Но этим письмом я договариваю и конец вышеприведенного вопроса: «Обаче не якоже ан хощу, но якоже ты»!
С себя я снимаю всякую ответственность за дальнейшее».
Демьяново письмо надо признать по тону весьма наглым. В обращении к первому лицу в государстве Демьян Бедный, «мужик вредный», даже не счел необходимым вежливого обращения, вроде «уважаемый». А уж говорить с собой в «шуточном тоне» Сталин никому не позволял. И верхом наглости было пенять Иосифу Виссарионовичу на то, что вот, де, Владимир Ильич, хоть и критиковал меня, но позволял печатать в «Правде» ответ на критику. Демьян имел неосторожность не перейти сразу же к требуемому безоговорочному покаянию, а попытался на равных разговаривать с самим Сталиным, пригрозил фрондой, а закончил совсем уж дерзким обещанием снять с себя всякую ответственность за дальнейшее.
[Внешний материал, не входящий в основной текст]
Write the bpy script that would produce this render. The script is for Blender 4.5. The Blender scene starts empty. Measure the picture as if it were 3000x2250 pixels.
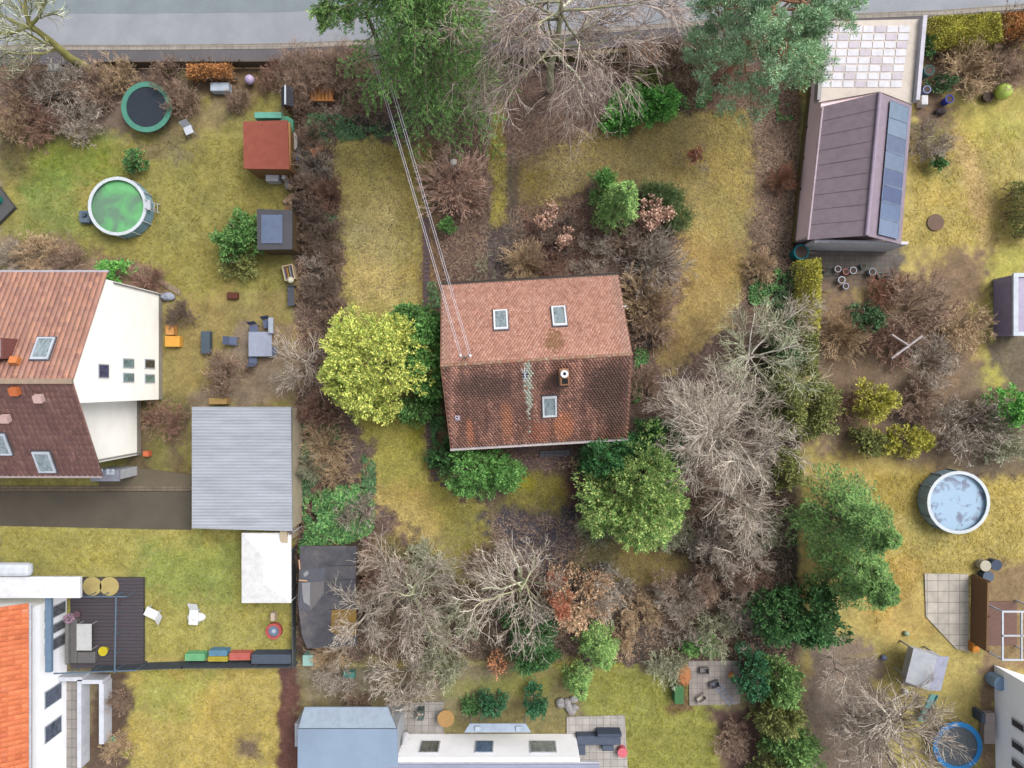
import bpy, math, random
import numpy as np
R = math.radians
SC = bpy.context.scene
# ---------------------------------------------------------------- camera, sky, sun, exposure
HC = 45.0                                   # the drone hovers 45 m above the gardens
cam = bpy.data.cameras.new("camera"); cam.lens = 24.0; cam.sensor_width = 36.0
cam.clip_start = 0.5; cam.clip_end = 2000
co = bpy.data.objects.new("camera", cam); SC.collection.objects.link(co)
co.location = (0, 0, HC); co.rotation_euler = (0, 0, 0); SC.camera = co
W = bpy.data.worlds.new("World"); SC.world = W; W.use_nodes = True
wn = W.node_tree.nodes; wl = W.node_tree.links
for n in list(wn): wn.remove(n)
sky = wn.new('ShaderNodeTexSky'); sky.sky_type = 'NISHITA'; sky.sun_disc = False
SUN_EL, SUN_AZ = R(56), R(52)
sky.sun_elevation = SUN_EL; sky.sun_rotation = SUN_AZ; sky.dust_density = 4.0; sky.air_density = 1.0
hs = wn.new('ShaderNodeHueSaturation'); hs.inputs['Saturation'].default_value = 0.30   # cloud cover greys the sky
bg = wn.new('ShaderNodeBackground'); bg.inputs['Strength'].default_value = 0.15
wo = wn.new('ShaderNodeOutputWorld')
wl.new(sky.outputs[0], hs.inputs['Color']); wl.new(hs.outputs[0], bg.inputs[0]); wl.new(bg.outputs[0], wo.inputs[0])
sl = bpy.data.lights.new("sun", 'SUN'); sl.energy = 1.5; sl.angle = R(30); sl.color = (1, 0.965, 0.92)
so = bpy.data.objects.new("sun", sl); SC.collection.objects.link(so); so.location = (0, 0, 60)
so.rotation_euler = (R(90) - SUN_EL, 0, math.pi - SUN_AZ)
SC.view_settings.view_transform = 'Standard'; SC.view_settings.look = 'None'
SC.view_settings.gamma = 1.0; SC.view_settings.exposure = 1.0
try:
    SC.cycles.max_bounces = 5; SC.cycles.diffuse_bounces = 3; SC.cycles.glossy_bounces = 2
    SC.cycles.transparent_max_bounces = 6; SC.cycles.use_denoising = True
except Exception: pass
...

Возможно, в приступе мании величия Демьян в какой-то момент поверил, что критика в его адрес со страниц партийной печати и лишение его доступа на страницы «Правды» и «Известий» вызовут такое возмущение масс, что его критики вынуждены будут уступить. Несчастный литературный бонза, привыкший быть вне критики и всю жизнь хваставшийся близостью к вождям, забыл, в какой стране он живет. Зарвавшегося баснописца следовало поставить на место. И Сталин поставил.